Illustration: Aïda Amer/Axios
When the Biden administration was organizing high-level summits with Russia in June and China in October, it turned to the same country: Switzerland.
Why it matters: The neutral state at the heart of Europe has long played a larger role in U.S. diplomacy than many Americans realize.
- Not only did Switzerland play host to President Biden and Vladimir Putin, and later national security adviser Jake Sullivan and his Chinese counterpart Yang Jiechi, the country also plays a central role in diplomacy between the U.S. and Iran.
- Since the U.S. severed relations with Tehran following the 1979 Iranian Revolution, U.S. diplomatic and consular affairs in Iran have flowed through the Swiss Embassy. The Swiss often serve as an intermediary between the countries.

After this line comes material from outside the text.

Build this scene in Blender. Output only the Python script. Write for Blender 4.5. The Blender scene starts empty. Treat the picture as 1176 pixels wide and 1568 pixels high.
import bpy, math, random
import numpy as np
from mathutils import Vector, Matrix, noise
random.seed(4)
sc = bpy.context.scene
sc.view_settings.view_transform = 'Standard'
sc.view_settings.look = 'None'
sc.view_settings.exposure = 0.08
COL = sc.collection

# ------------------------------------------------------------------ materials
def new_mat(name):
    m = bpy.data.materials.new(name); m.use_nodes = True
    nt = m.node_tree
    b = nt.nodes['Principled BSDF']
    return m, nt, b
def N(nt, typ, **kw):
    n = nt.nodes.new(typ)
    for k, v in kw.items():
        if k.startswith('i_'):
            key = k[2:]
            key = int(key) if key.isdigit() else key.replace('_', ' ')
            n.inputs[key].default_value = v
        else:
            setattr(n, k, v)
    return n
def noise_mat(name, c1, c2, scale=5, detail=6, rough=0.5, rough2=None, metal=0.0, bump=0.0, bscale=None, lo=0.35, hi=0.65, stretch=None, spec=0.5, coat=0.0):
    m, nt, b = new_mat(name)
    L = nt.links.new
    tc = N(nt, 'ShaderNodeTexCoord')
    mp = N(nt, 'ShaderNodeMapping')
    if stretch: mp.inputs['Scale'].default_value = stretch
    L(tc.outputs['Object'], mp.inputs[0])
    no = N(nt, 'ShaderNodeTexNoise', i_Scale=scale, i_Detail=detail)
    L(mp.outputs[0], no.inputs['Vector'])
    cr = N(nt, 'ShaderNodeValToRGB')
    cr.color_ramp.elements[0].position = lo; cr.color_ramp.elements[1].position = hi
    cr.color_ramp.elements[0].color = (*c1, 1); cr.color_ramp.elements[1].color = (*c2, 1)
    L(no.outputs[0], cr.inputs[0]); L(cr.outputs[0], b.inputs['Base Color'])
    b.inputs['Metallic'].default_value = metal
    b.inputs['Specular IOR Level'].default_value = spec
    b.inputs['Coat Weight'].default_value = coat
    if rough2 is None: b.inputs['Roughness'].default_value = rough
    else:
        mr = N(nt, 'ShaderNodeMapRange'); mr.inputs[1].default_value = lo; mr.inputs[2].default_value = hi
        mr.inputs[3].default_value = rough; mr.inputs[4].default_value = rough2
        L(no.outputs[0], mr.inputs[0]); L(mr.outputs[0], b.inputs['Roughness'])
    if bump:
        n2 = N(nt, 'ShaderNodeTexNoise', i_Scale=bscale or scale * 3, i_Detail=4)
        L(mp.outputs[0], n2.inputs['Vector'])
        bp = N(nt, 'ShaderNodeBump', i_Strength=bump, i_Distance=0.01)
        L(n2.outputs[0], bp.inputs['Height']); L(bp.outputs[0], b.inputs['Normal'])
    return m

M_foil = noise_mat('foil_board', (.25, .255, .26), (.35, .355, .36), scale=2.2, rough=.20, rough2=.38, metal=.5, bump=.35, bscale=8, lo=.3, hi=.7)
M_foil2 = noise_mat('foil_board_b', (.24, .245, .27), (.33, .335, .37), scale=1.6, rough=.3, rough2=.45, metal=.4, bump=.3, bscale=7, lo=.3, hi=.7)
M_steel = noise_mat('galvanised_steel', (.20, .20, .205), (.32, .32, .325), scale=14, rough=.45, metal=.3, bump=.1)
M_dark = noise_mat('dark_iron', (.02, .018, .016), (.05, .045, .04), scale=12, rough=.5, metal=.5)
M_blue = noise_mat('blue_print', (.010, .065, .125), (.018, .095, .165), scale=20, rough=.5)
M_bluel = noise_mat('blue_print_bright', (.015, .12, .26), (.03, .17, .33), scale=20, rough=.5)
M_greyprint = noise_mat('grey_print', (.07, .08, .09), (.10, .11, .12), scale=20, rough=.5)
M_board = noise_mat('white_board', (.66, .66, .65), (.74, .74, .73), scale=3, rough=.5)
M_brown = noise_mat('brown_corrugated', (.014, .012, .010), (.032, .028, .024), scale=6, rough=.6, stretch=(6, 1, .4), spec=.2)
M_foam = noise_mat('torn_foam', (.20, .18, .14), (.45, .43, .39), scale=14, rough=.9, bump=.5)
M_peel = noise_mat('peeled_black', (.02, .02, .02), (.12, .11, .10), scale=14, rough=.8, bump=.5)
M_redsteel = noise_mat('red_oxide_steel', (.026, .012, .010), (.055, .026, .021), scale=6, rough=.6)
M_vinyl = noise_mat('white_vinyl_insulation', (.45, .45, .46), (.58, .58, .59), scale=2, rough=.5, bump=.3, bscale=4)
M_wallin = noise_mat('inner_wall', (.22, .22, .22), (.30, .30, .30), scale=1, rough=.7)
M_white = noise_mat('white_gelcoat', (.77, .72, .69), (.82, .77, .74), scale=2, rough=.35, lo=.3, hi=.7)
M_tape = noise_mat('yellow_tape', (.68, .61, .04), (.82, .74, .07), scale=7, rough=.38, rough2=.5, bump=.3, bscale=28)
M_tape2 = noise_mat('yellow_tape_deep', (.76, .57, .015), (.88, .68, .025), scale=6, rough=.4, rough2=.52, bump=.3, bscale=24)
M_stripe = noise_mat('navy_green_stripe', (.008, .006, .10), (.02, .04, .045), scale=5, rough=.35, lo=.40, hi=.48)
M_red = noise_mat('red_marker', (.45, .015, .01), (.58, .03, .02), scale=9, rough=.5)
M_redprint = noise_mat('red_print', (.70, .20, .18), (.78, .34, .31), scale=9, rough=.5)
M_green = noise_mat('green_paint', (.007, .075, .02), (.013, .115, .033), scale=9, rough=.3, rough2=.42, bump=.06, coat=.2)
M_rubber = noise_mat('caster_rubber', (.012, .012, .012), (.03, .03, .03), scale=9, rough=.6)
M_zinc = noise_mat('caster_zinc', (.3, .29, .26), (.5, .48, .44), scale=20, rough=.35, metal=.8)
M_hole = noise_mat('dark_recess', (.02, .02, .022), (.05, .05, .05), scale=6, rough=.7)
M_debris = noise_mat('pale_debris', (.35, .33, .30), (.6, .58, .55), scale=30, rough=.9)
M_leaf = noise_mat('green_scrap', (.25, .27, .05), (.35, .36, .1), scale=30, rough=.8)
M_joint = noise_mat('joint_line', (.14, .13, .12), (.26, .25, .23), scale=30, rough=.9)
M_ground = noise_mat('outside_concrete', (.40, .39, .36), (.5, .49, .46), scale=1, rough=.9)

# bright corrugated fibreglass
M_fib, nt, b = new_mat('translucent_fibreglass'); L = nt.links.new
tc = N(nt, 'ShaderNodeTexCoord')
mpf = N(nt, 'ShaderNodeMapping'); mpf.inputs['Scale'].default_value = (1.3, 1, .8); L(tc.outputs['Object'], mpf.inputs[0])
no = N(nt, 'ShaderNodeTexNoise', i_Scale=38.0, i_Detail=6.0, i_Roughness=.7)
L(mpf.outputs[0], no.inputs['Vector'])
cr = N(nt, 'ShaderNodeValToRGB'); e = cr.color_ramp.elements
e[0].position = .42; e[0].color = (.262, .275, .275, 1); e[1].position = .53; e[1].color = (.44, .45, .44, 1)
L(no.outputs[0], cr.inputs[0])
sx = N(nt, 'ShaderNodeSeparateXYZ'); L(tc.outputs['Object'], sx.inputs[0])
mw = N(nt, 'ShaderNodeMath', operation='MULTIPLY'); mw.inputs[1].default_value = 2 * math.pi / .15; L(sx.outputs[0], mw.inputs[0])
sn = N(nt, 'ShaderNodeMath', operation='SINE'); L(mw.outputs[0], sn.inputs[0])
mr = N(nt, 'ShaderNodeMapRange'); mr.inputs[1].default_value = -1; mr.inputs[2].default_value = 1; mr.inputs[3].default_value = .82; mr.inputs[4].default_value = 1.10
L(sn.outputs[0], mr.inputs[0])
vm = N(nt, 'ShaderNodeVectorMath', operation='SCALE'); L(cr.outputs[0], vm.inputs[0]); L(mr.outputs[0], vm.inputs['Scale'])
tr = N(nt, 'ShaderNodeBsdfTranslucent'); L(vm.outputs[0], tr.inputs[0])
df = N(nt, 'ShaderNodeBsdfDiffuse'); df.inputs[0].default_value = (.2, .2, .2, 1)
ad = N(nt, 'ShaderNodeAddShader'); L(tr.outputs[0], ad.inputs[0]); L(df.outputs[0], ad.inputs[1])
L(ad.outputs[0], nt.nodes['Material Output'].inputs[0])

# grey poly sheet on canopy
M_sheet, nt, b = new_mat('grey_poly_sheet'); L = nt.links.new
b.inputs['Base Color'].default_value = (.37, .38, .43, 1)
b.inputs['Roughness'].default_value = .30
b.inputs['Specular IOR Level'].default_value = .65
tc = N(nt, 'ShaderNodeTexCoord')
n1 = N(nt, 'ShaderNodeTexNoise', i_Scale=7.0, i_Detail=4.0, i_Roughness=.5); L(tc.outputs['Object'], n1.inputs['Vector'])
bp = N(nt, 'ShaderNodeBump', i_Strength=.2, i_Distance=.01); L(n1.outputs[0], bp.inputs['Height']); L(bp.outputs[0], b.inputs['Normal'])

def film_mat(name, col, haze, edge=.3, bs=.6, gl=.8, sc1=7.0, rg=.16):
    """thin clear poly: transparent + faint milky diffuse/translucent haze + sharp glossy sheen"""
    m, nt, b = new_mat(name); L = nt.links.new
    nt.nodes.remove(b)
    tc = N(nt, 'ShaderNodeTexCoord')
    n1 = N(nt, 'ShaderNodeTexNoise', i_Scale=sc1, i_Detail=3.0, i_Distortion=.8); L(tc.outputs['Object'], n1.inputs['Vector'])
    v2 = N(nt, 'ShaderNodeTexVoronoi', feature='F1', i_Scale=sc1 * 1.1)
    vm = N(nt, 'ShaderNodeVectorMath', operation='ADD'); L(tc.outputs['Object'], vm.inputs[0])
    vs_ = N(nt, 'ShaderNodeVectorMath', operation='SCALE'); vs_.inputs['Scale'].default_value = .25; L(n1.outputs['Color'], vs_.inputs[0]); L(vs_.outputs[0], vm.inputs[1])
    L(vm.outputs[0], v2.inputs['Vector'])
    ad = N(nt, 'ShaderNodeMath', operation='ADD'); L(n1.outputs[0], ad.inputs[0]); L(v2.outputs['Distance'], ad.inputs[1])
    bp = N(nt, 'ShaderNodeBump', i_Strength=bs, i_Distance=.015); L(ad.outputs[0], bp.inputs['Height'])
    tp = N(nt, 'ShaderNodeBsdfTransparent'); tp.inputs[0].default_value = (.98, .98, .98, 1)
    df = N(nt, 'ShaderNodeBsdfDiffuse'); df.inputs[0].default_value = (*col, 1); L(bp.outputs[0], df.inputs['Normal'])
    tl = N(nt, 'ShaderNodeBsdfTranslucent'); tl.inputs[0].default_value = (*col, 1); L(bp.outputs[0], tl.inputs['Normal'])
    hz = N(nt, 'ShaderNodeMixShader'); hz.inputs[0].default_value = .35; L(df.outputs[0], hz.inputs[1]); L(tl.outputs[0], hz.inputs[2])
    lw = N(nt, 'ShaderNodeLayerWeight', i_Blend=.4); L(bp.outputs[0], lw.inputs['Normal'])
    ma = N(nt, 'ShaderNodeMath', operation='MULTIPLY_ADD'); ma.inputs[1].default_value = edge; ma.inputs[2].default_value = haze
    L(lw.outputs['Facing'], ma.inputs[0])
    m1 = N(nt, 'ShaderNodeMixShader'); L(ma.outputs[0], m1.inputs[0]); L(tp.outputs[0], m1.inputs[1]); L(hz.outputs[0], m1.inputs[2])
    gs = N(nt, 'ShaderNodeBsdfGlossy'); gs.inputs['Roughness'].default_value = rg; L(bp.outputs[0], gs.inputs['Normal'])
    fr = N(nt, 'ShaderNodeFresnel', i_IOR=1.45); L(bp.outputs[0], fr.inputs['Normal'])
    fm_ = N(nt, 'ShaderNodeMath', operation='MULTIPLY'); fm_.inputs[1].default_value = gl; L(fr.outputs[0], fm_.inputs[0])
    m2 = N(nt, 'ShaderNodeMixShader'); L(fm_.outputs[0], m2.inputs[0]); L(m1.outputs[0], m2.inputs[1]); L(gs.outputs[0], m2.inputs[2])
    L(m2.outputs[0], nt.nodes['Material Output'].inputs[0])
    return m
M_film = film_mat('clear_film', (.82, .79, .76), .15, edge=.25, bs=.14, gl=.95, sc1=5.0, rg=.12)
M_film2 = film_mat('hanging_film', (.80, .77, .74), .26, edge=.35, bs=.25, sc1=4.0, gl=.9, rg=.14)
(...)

- It’s not just a one-way street. The Swiss hope to negotiate a free trade agreement with Washington, and could also use U.S. support next year as they seek a seat on the UN Security Council for the first time.
Zoom in: Four women on both sides of the Atlantic are currently at the heart of the relationship: Deputy Secretary of State Wendy Sherman; Swiss State Secretary Livia Leu; U.S. Chargé d’Affaires in Bern Eva Weigold Schultz; and Beatrice Schaer, head of protocol at the Swiss Foreign Ministry.
- Sherman and Leu developed a friendship in the lead-up to the Iran deal, when Sherman was the lead U.S. negotiator in Geneva and Leu was ambassador to Iran. Leu’s first working trip outside of Europe in her current role was to Washington to meet Sherman, and Sherman visited Leu in Switzerland earlier this month.
- Weigold Schultz, meanwhile, is "really in the driver's seat although just being the ambassador ad interim," a Swiss official close to the government tells Axios.
- And Schaer won plaudits for organizing the Biden-Putin summit in just eight days.
Worth noting: The economic relationship is also bigger than you might expect. Switzerland is the seventh-largest foreign direct investor in the U.S. economy, ahead of much larger countries such as France and Spain. Total trade between the two countries amounts to $130 billion per year.